• Supplied material:

>>>>>

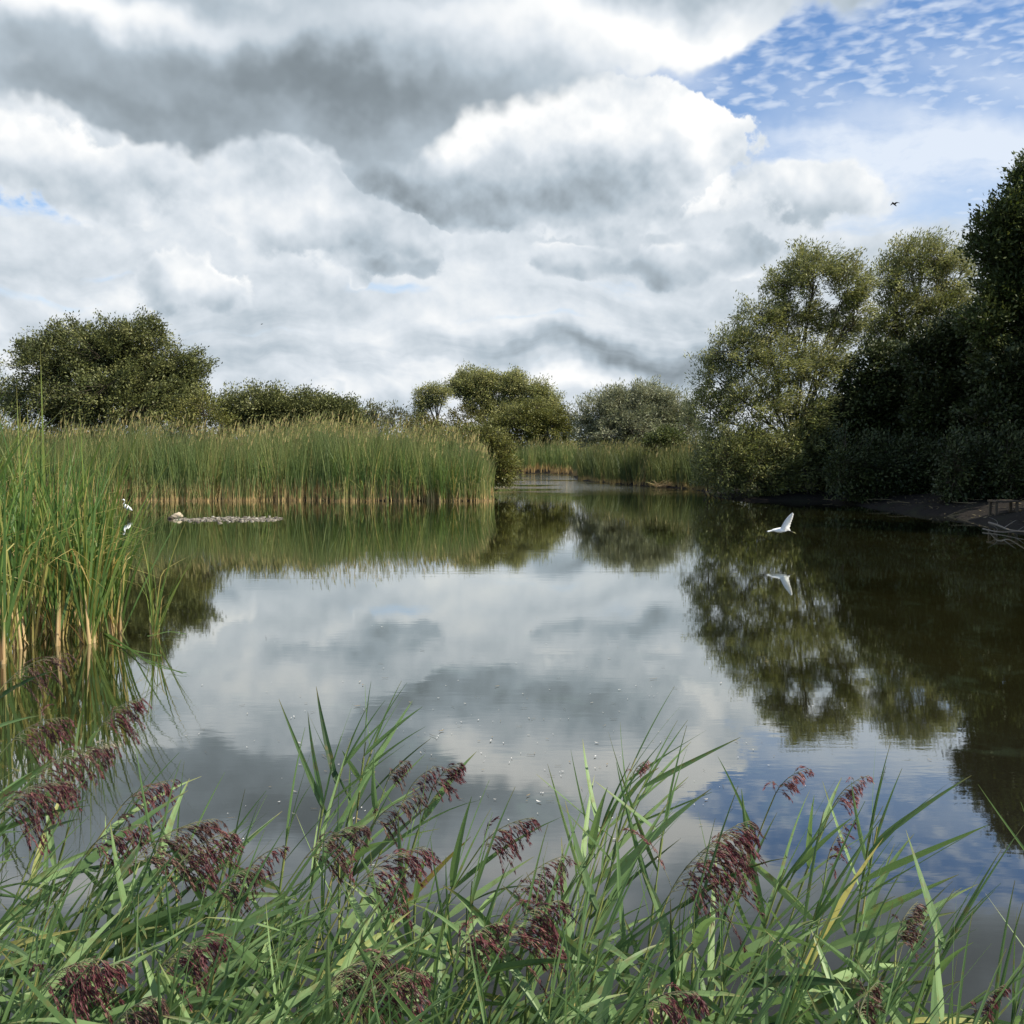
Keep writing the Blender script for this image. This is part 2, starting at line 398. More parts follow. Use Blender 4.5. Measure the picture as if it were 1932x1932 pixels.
M['plume'] = leaf_mat('reed plume', ((0.00, (0.036, 0.016, 0.020)), (0.40, (0.105, 0.031, 0.038)), (0.80, (0.210, 0.064, 0.066)), (1.00, (0.340, 0.160, 0.130))), trans=.25, rough=.55)
M['plume_dusk'] = leaf_mat('ripening reed plume', ((0., (.034, .020, .018)), (.4, (.085, .040, .036)), (.8, (.17, .085, .065)), (1., (.32, .2, .14))), trans=.25, rough=.55)
M['rachis'] = leaf_mat('reed plume stalks', ((0., (.14, .15, .08)), (1., (.24, .22, .12))), trans=.1)
M['plume_pale'] = leaf_mat('faded reed plume', ((0., (.30, .25, .17)), (1., (.46, .41, .30))), trans=.25)
M['plume_pink'] = leaf_mat('fresh reed plume', ((0., (.17, .06, .06)), (.5, (.30, .11, .10)), (1., (.45, .26, .20))), trans=.25)

# ground: damp brown soil with low green
m, t, out = new_mat('damp ground')
geo = t.new('ShaderNodeNewGeometry'); pos = geo.outputs['Position']
na = t.noise(pos, .7, 6., .6); nb = t.noise(pos, 9., 5., .6); nc = t.noise(pos, 60., 3., .6)
c = t.mixc(nb, (.007, .005, .0035), (.018, .013, .009))
c = t.mixc(t.ss(na, .52, .64, 0, .6), c, (.018, .022, .007))
c = t.mixc(t.ss(nc, .62, .72, 0, .5), c, (.07, .055, .035))
bp = t.new('ShaderNodeBump'); bp.inputs['Strength'].default_value = .7; bp.inputs['Distance'].default_value = .04
t.l.new(t.m('ADD', nb, t.m('MULTIPLY', nc, .3)), bp.inputs['Height'])
principled(t, out, c, .85, .25, bp.outputs[0])
M['ground'] = m
# water: murky, mirror-calm, ruffled in the far channel and in streaks
m, t, out = new_mat('pond water')
geo = t.new('ShaderNodeNewGeometry'); pos = geo.outputs['Position']
sp = t.new('ShaderNodeSeparateXYZ'); t.l.new(pos, sp.inputs[0]); wx, wy, _ = sp.outputs
mk = t.noise(pos, .35, 4., .55); mk2 = t.noise(t.v('MULTIPLY', pos, (1., .7, 1)), 2.2, 6., .62, .8)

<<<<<

• Exercise description:
Repeat the data exactly, dropping every picture it holds.

• Response for this exercise:
Keep writing the Blender script for this image. This is part 2, starting at line 398. More parts follow. Use Blender 4.5. Measure the picture as if it were 1932x1932 pixels.
M['plume'] = leaf_mat('reed plume', ((0.00, (0.036, 0.016, 0.020)), (0.40, (0.105, 0.031, 0.038)), (0.80, (0.210, 0.064, 0.066)), (1.00, (0.340, 0.160, 0.130))), trans=.25, rough=.55)
M['plume_dusk'] = leaf_mat('ripening reed plume', ((0., (.034, .020, .018)), (.4, (.085, .040, .036)), (.8, (.17, .085, .065)), (1., (.32, .2, .14))), trans=.25, rough=.55)
M['rachis'] = leaf_mat('reed plume stalks', ((0., (.14, .15, .08)), (1., (.24, .22, .12))), trans=.1)
M['plume_pale'] = leaf_mat('faded reed plume', ((0., (.30, .25, .17)), (1., (.46, .41, .30))), trans=.25)
M['plume_pink'] = leaf_mat('fresh reed plume', ((0., (.17, .06, .06)), (.5, (.30, .11, .10)), (1., (.45, .26, .20))), trans=.25)

# ground: damp brown soil with low green
m, t, out = new_mat('damp ground')
geo = t.new('ShaderNodeNewGeometry'); pos = geo.outputs['Position']
na = t.noise(pos, .7, 6., .6); nb = t.noise(pos, 9., 5., .6); nc = t.noise(pos, 60., 3., .6)
c = t.mixc(nb, (.007, .005, .0035), (.018, .013, .009))
c = t.mixc(t.ss(na, .52, .64, 0, .6), c, (.018, .022, .007))
c = t.mixc(t.ss(nc, .62, .72, 0, .5), c, (.07, .055, .035))
bp = t.new('ShaderNodeBump'); bp.inputs['Strength'].default_value = .7; bp.inputs['Distance'].default_value = .04
t.l.new(t.m('ADD', nb, t.m('MULTIPLY', nc, .3)), bp.inputs['Height'])
principled(t, out, c, .85, .25, bp.outputs[0])
M['ground'] = m
# water: murky, mirror-calm, ruffled in the far channel and in streaks
m, t, out = new_mat('pond water')
geo = t.new('ShaderNodeNewGeometry'); pos = geo.outputs['Position']
sp = t.new('ShaderNodeSeparateXYZ'); t.l.new(pos, sp.inputs[0]); wx, wy, _ = sp.outputs
mk = t.noise(pos, .35, 4., .55); mk2 = t.noise(t.v('MULTIPLY', pos, (1., .7, 1)), 2.2, 6., .62, .8)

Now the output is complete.